ACOMMERCIAL property insurers could be forced into a crisis as the police come under increasing pressure to change their response to false burglary alarm calls.

It follows an upturn in false burglary alarm calls, which showed a 4.4% increase last year to more than 905,000. In London, the cost to the Metropolitan Police of attending the 172,000 false alarms in the capital was estimated to cost up to £17m a year.

The rising burden threatens to reignite last year's crisis when one force, West Midlands Police, said it would not attend alarm calls unless it received confirmation of a burglary from a secondary source.

West Midlands Police was forced to reverse the policy following threatened legal action from the British Security Industry Association.

Earlier this year, the Association of Chief Police Officers (ACPO) issued guidance to police forces, advising them to consider withdrawing support if a business premise suffered more than five false alarm calls within 12 months.

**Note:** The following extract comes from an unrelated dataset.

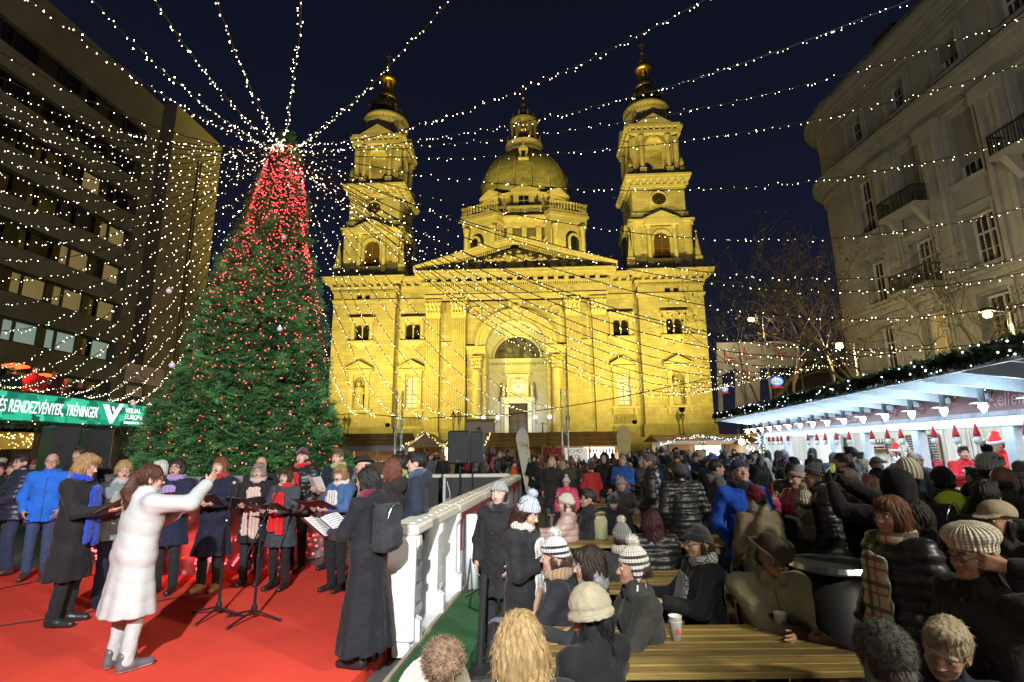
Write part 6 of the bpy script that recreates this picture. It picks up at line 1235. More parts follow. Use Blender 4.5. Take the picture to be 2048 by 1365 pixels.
# ================================================================== BARE TREES at the right
M_bark = mat('winter_bark', (0.085, 0.07, 0.045), 0.9, 0.3, 5, 0.4); M_dry = mat('dry_brown_leaf', (0.10, 0.075, 0.03), 0.8, 0.4, 5, 0)
def bare_tree(name, x, y, h, spread, seed, label, depth=6, dry=0.25, weep=False, mat_=None, r0=0.13):
    r = random.Random(seed); t = thing(name, label, 'tree', (x, y, 0), 0, 'bare winter trees'); tb = MB(); br = MB(); lf = MB(); cnt = [0]
    def grow(p, d, ln, rad, dep):
        n = 3; pts = [p]; q = p.copy(); dd = d.copy()
        for i in range(n):
            dd = dd + np.array([r.gauss(0, .13), r.gauss(0, .13), r.gauss(0.02, .08) - (0.28 if weep and dep < 3 else 0)]); dd /= np.linalg.norm(dd); q = q + dd * ln / n; pts.append(q.copy())
        (tb if dep >= depth - 1 else br).tube(pts, [rad * (1 - .4 * i / n) for i in range(n + 1)], 6 if dep >= depth - 2 else 4 if dep > 2 else 3, caps=False)
        if dep <= 2 and dry:
            for k in range(2):
                if r.random() < dry: c = pts[r.randint(1, n)]; a = np.array([r.gauss(0, .045) for _ in range(3)]); b_ = np.array([r.gauss(0, .045) for _ in range(3)]); lf.add([c, c + a, c + a + b_, c + b_], [(0, 1, 2, 3)])
        if dep == 0: return
        for k in range(r.choice((2, 3, 3)) if dep > 1 else 3):
            a = r.uniform(0, 6.28); tilt = r.uniform(.3, .85) * spread; u = np.cross(dd, [r.gauss(0, 1), r.gauss(0, 1), r.gauss(0, .4)]); u /= np.linalg.norm(u)
            nd = dd * math.cos(tilt) + u * math.sin(tilt); nd[2] += .12 if not weep else -.02; nd /= np.linalg.norm(nd)
            grow(pts[-1] if k < 2 else pts[-2], nd, ln * r.uniform(.62, .82), rad * r.uniform(.5, .62), dep - 1)
    grow(np.array([0, 0, 0.0]), np.array([r.gauss(0, .05), r.gauss(0, .05), 1.0]), h * .32, r0, depth)
    tb.build('trunk', mat_ or M_bark, t, True); br.build('branches', mat_ or M_bark, t)
    if lf.v: tag(lf.build('dry_leaves', M_dry, t), kind='stuff')
for i, (px, y, h, lab) in enumerate(((1600, 27, 13, 'bare tree left of the apartment corner, beside the orange street lamp'), (1690, 24, 14, 'bare tree before the rounded apartment corner'), (1800, 18.5, 10.5, 'big forked bare tree behind the stall canopy, in front of the pilasters'), (1900, 21, 11.5, 'bare tree behind the canopy, second from the right edge'), (1545, 32, 13.5, 'thin bare tree behind the hoarding right of the church'), (1745, 21, 12.5, 'bare tree behind the canopy before the balconies'))):
    p = ony(px, 880, y); bare_tree('bare_tree', p[0], y, h, 1.05, 40 + i, lab, 6, .6, r0=.13)
p = ony(2140, 880, 12.5); bare_tree('willow_tree', p[0], 12.5, 7.4, 1.25, 77, 'golden lit weeping twigs reaching in from the right edge', 6, 0, True, mat('golden_twigs', (0.30, 0.24, 0.05), 0.7, 0.3, 5), .09)
# ================================================================== TABLES AND BENCHES
M_tw = [wood('table_plank', (c, c * .68, c * .19), 2.2, 0.42, 0.45, (1.2, 16, 16)) for c in (0.17, 0.23, 0.13, 0.20, 0.25)]
M_legw = wood('table_leg_wood', (0.25, 0.17, 0.08))
def table(x0, x1, y0, y1, z, label, rz=0.0, n=7, group='wooden picnic tables'):
    cx, cyy = (x0 + x1) / 2, (y0 + y1) / 2; t = thing('picnic_table', label, 'table', (cx, cyy, 0), rz, group); L_, W_ = x1 - x0, y1 - y0; w = W_ / n
    for k in range(n): MB().bbox(-L_ / 2 + rnd.uniform(-.006, .006), L_ / 2 + rnd.uniform(-.006, .006), -W_ / 2 + k * w + .009, -W_ / 2 + (k + 1) * w - .009, z - .035 + rnd.uniform(-.002, .002), z, 0.004).build('plank', M_tw[(k * 3 + int(x0 * 7)) % 5], t)
    for s in (-1, 1):
        MB().box(s * L_ * .38 - .035, s * L_ * .38 + .035, -W_ / 2 + .04, W_ / 2 - .04, z - .12, z - .037).build('cross_beam', M_legw, t)
        for q in (-1, 1): MB().tube([(s * L_ * .38, q * W_ * .42, 0), (s * L_ * .38, q * W_ * .2, z - .12)], .04, 4).build('leg', M_legw, t)
    MB().box(-L_ * .36, L_ * .36, -.03, .03, .3, .38).build('stretcher', M_legw, t)
def bench(x0, x1, y, z, label, rz=0.0):
    t = thing('bench', label, 'bench', ((x0 + x1) / 2, y, 0), rz, 'wooden benches at the picnic tables'); L_ = x1 - x0
    for k in range(2): MB().bbox(-L_ / 2, L_ / 2, -.15 + k * .155, k * .155 - .005, z - .035, z, .004).build('plank', M_tw[k + 1], t)
    for s in (-1, 1): MB().box(s * L_ * .38 - .03, s * L_ * .38 + .03, -.13, .13, 0, z - .037).build('leg', M_legw, t)
table(0.2, 2.0, 3.08, 3.86, .75, 'nearest wooden picnic table with two paper cups on it')
table(0.78, 2.05, 4.72, 5.48, .75, 'second nearest picnic table, behind the knitted earflap cap'); table(0.66, 2.75, 6.75, 7.5, .75, 'third nearest picnic table with a glass jar on it'); table(1.3, 2.9, 8.7, 9.6, .75, 'fourth picnic table with a paper cup, before the bearded man'); table(1.4, 3.2, 10.9, 11.6, .75, 'farthest picnic table among the standing crowd')
table(0.9, 1.6, 13.2, 13.9, .75, 'small far pale table beside the tall flag')
bench(-.75, 0.35, 1.55, .46, 'bench under the beige fur pompom hat'); bench(0.75, 2.3, 1.75, .46, 'bench under the grey fur hat and the white haired man'); bench(0.1, 2.0, 2.55, .46, 'bench on the near side of the nearest table'); bench(0.15, 2.2, 4.27, .46, 'bench between the nearest and second picnic table'); bench(0.5, 2.3, 5.95, .46, 'bench behind the second picnic table'); bench(0.55, 2.7, 8.0, .46, 'bench behind the third picnic table'); bench(0.8, 1.9, 10.2, .46, 'bench behind the fourth picnic table'); bench(0.75, 1.5, 12.3, .46, 'pale bench beside the tall flag')
M_cup = mat('white_paper_cup', (0.66, 0.63, 0.54), 0.6, 0.04, 3, 0.05); M_cupr = mat('red_cup_print', (0.4, 0.06, 0.05), 0.6, 0.1, 5)
def cup(px, py, z, label, n=1):
    p = onz(px, py, z); t = thing('paper_cup', label, 'cup', (p[0], p[1], z + .001), 0, 'paper cups on the picnic tables')
    for k in range(n): MB().lathe([(0.028, 0.03 * k), (0.041, 0.11 + .03 * k), (0.043, 0.112 + .03 * k), (0.040, 0.113 + .03 * k), (0.037, .09 + .03 * k), (0.001, .085 + .03 * k)], n=20).build('cup', M_cup, t, True)
    b = MB(); b.prism([(-.012, .045), (.012, .045), (.014, .065), (-.014, .065)], -.0375, -.0345); b.prism([(-.008, .07), (.004, .07), (.0, .085)], -.0395, -.036); b.build('print', M_cupr, t)
cup(1353, 1281, .75, 'stack of white paper cups, left one on the nearest table', 2); cup(1563, 1263, .75, 'single white paper cup, right one on the nearest table'); cup(1270, 1020, .75, 'paper cup on the far table before the bearded man'); cup(1226, 1036, .75, 'paper cup beside the bowed man in the black beanie'); cup(1205, 1043, .75, 'paper cup at the left end of the fourth table')
p = onz(1201, 1079, .75); t = thing('glass_jar', 'large glass storage jar on the third table', 'jar', (p[0], p[1], .751)); MB().lathe([(.085, 0), (.10, .02), (.10, .24), (.07, .30), (.07, .33), (.06, .33), (.06, .30), (.09, .235), (.09, .025), (.001, .02)], n=24).build('glass', mat('greenish_glass', (0.30, 0.30, 0.16), 0.06, 0.1, 4, 0, spec=0.9), t, True); MB().lathe([(.074, .30), (.078, .33), (.074, .335)], n=24).build('rim', M_alu, t)
# round standing table (barrel) on the right
p = onz(1662, 1127, 1.05); t = thing('bar_table', 'dark round standing table with a metal rim behind the hatted man', 'table', (p[0], p[1], 0)); MB().lathe([(.001, 1.02), (.28, 1.02), (.29, 1.04), (.28, 1.06), (.001, 1.06)], n=32).build('tabletop', mat('dark_table_top', (0.035, 0.035, 0.03), 0.8, 0.2, 4, spec=.1), t); MB().lathe([(.25, .0), (.27, .4), (.25, 1.0)], n=28).build('cover', mat('black_table_cover', (0.012, 0.012, 0.013), 0.6, 0.2, 3), t, True); MB().lathe([(.285, 1.015), (.30, 1.03), (.285, 1.065), (.275, 1.063), (.285, 1.015)], n=32).build('metal_rim', M_alu, t)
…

ACPO figures showed 91% of burglary alarm calls attended by the police proved to be false. The increase in false alarm calls was the first for a number of years.

However, the number of remote signalling alarms that automatically call alarm receiving centres for a police response rose by 10.2% to 923,664. The chairman of the ACPO security systems working group, deputy assistant commissioner Andrew Trotter, called the increase in false burglar alarm calls “disappointing”.

He said: “Continued reductions in the number of false calls are required to ensure that alarm systems remain a deterrent to crime and allow the police service to make better use of limited resources.”

Trotter said continued reductions in false alarms would only be achieved with the cooperation of the private security industry, alarm inspectors and Association of British Insurers.